MIKA BRZEZINSKI (co-host): Well, two questions -- one from me and then one from [New York Magazine contributing editor] John Heilemann: What's the rush? Why can't -- why -- why must this be done now? Heilemann, throw one in.
HEILEMANN: Chris, I want to know, you know, the -- Obama's going to go -- he's going to do a news conference next week on Monday. They're talking about an Oval Office address. Why has he not been out there earlier? Why has he not been taking this case in this way directly to the American people earlier on? It seems like they've let this debate kind of get way in front of them and now they're trying to catch up.
BRZEZINSKI: Yeah.
MATTHEWS: I think he's failed as a communicator, John. And I think the -- it's such an irony for one of the great communicators since Reagan and Kennedy. If you -- if somebody came up to me and said, I want to sell you this car, and you couldn't see the wheels on the car, and you couldn't see the engine, you'd say, how does this thing work?
The trouble with the stimulus package is they keep calling it a stimulus package, but you can't see the stimulus. How does this work again? And he's never really explained how any big chunk of this thing is going to get the economy moving again. He's got to say, this part of it's going to get this thing going. This part is going to get that thing going. The tax cuts are going to get consumers buying stuff; the stores are going to be filled again.

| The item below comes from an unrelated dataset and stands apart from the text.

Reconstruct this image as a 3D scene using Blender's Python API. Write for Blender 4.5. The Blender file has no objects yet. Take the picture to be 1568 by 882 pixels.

People are going to buy cars again, blah blah blah; this other part is going to have cops put on the street again, so they'll be safe shopping again, and neighborhoods will not empty out again.
I think he's got to explain why each big chunk of this will get the economy moving again, and admit honestly that some of it is just relief; it is not recovery or reconstruction. Some of it is simply paying off people with real problems, like unemployment extension and health care for the unemployed. He ought to just say, this part is relief.
BRZEZINSKI: Yeah.
MATTHEWS: This part is recovery. And this part is reconstruction. But he hasn't honestly marketed it and that's the problem, I think.
BRZEZINSKI: OK. That's fair. [MSNBC political analyst Mike] Barnicle? Barnicle?